Tuesday, August 10, 2004

Eyes wide shut

Babble on.

The capacity to delude oneself knows no political boundaries. The Bush administration convinced itself Iraq would embrace peace, freedom, and democracy immediately after the fall of the Baathist regime. The anti-American left convinced itself Afghanistan would be the new Vietnam...no, actually they meant Iraq would be the new Vietnam, or maybe Baghdad would be the new Stalingrad...OK, lots of people will die, and it's all Bushitler's fault. Both sets of predictions have proven wildly inaccurate.

The latest idea that qualifies for the You're Kidding Yourself Hall of Fame is that Iran will give up its pursuit of WMD's if we ask them nicely enough. Predictably enough, Pravda Canada has published a column today that espouses exactly that position.

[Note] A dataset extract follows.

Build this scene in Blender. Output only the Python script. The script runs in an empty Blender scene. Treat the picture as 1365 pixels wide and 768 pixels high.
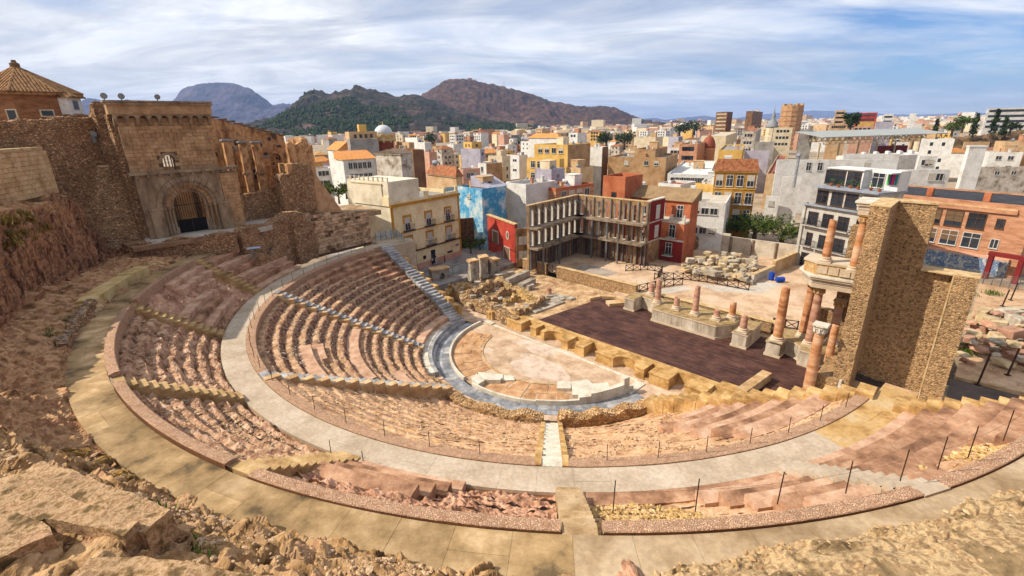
import bpy, math, random
import numpy as np
from mathutils import Matrix, Vector
S = bpy.context.scene
COL = S.collection
random.seed(7)
R = math.radians
sin, cos, pi = math.sin, math.cos, math.pi
# ---------------------------------------------------------------- camera
FPX, PITCH, ROLL = 636.28, 0.330277, -0.020228
CAM = np.array([-4.868, -54.42, 27.0])
cd = bpy.data.cameras.new('camera')
cd.sensor_width = 36.0
cd.lens = FPX / 1365 * 36
cd.clip_start, cd.clip_end = 0.3, 60000
cam = bpy.data.objects.new('camera', cd)
COL.objects.link(cam)
cam.matrix_world = (Matrix.Translation(Vector(CAM)) @ Matrix.Rotation(pi / 2 - PITCH, 4, 'X')
     @ Matrix.Rotation(ROLL, 4, 'Z'))
S.camera = cam
S.render.engine = 'CYCLES'
S.view_settings.view_transform = 'Standard'
S.view_settings.look = 'None'
S.view_settings.exposure = 0.3
S.view_settings.gamma = 1
S.cycles.max_bounces = 5
S.cycles.diffuse_bounces = 3
S.cycles.glossy_bounces = 2
S.cycles.transmission_bounces = 3
S.cycles.transparent_max_bounces = 6
S.cycles.volume_bounces = 0
# ---------------------------------------------------------------- sun and sky
SUN_ELEV = R(43)
SUN_AZ = math.atan2(-0.06, -1.0)                 # towards the sun: straight from the left of the view
ld = bpy.data.lights.new('sun', 'SUN')
ld.energy, ld.angle, ld.color = 5.0, R(0.53), (1.0, 0.92, 0.79)
sun = bpy.data.objects.new('sun', ld)
COL.objects.link(sun)
sd = Vector((cos(SUN_AZ) * cos(SUN_ELEV), sin(SUN_AZ) * cos(SUN_ELEV), sin(SUN_ELEV)))
sun.rotation_euler = sd.to_track_quat('Z', 'Y').to_euler()
W = bpy.data.worlds.new('World')
S.world = W
W.use_nodes = True
nt = W.node_tree
nt.nodes.clear()
N = lambda t, **k: _node(nt, t, **k)
def _node(tree, t, **k):
 n = tree.nodes.new(t)
 for a, b in k.items():
  setattr(n, a, b)
 return n
def lk(tree, a, b):
 tree.links.new(a, b)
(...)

Addressing the political considerations behind states' nuclear programs — Iran's fear of a resurgent Iraq, for instance — could produce better results by leading, at least, to the containment of both official and unofficial nuclear powers within a broader diplomatic framework.

But here's the problem: Iran's theocrats don't care about infidel diplomacy. I refer you to the Kazemi incident for the most recent glaring example of that fact. Canadian diplomats talked themselves blue in the face, and it accomplished precisely nothing.

Furthermore, many in the Star's camp have opined that the Bush administration has inadvertently caused the recent proliferation rash by backing away from voluntary restrictions on the Big 5 nuclear powers. This position ignores the realities on the ground - namely that India, Pakistan, and North Korea all developed a nuclear arsenal during the Clinton 'let's play nice with the UNSC' years.

The uncomfortable fact is that some people, including the fundamentalist thugs who rule Iran, don't respond to anything except violence or the immediate and credible threat of violence. Those who suggest otherwise need to open their eyes.

Babble off.

Update: From The Guardian (via Belmont Club): "Hawks say the nuclear issue is too urgent to brook further delay. And therein lies the rub. Bringing Iran in from the cold is a time-consuming business. But the Bush administration, as usual, is in a hurry." Translated, Simon Tisdall is saying "Lalalalalalala...I know you're building an atom-bomb and you sponsor Islamist terror, but I can't heeeaaaar youuuuuuuuu!...lalalalalalalala...."


At 2:09 p.m., Blogger Greg said...

The Bushies would have more credibility on this issue if they weren't simultaneously gutting the Fissile Material Cut-off Treaty by insisting that there be no international verification system created, "for national security reasons" (read we don't want foreigners looking into our business). As usual for the Bushies, its do what we say, not what we do. Finally, you have to ask yourself, why is it ok by the Bushies, for Pakistan to have the bomb but not Iran?

At 2:24 p.m., Blogger Babbling Brooks said...

Hey Greg, how has the Fissile Material Cut-Off Treaty worked for you so far? Let's see, India, Pakistan, North Korea all have nukes. Iraq was working on them, as was Libya, Iran...

Let's turn your question around. Why should the U.S. handcuff itself when the treaty obviously isn't working?

At 3:16 p.m., Blogger Greg said...

While I am thinking of an coherent answer to your question, answer mine. Why is it so terrible the Iran has the bomb (to the point where you are advocating war), while it is ok for Pakistan to have one? In my eyes both regimes are awful and both support terrorism. Why do we let Pakistan get away with pardoning a scientist who has sold nuclear technology to anyone (and I mean anyone) who has the money, while we demand Iran stop developing their weapon? It just does not make any sense to me.

At 3:54 p.m., Blogger Babbling Brooks said...

It's not OK that Pakistan has the bomb. The U.S. has said that all along (feel free to look up Madeline Albright's comments from 1998 if you need to). But here are a couple of key differences between Pakistan and Iran:
1. Pakistan is negotiating with it's main regional rival (India). Iran is not negotiating with anyone - Iraq, Israel, anyone.
2. Pakistan is cooperating in the War on Terror (caveat: since 9/11). Iran still actively supports terrorist groups such as Hezbollah. It's more likely that Iran would allow a terrorist group to get its hands on nuclear weaponry than that Pakistan would.

Any way you slice it, Iran is a much bigger threat.

At 4:21 p.m., Blogger Greg said...

I find your second point highly suspect, there are elements in the Pakistani security services who are actively helping Bin Laden. Both countries have fractured political structures with elements that are pro western and others strongly anti western. It seems the west and in particular the Bush administration are willing to cultivate the pro western elements in Pakistan but not in Iran. The question is why?

At 10:14 p.m., Blogger Babbling Brooks said...

I disagree that the west - including the U.S. - isn't trying to cultivate pro-western sentiment in Iran. But to your point, it's easier to work with Pakistan because the pro-western reformers there are in power. In Iran, the situation is reversed.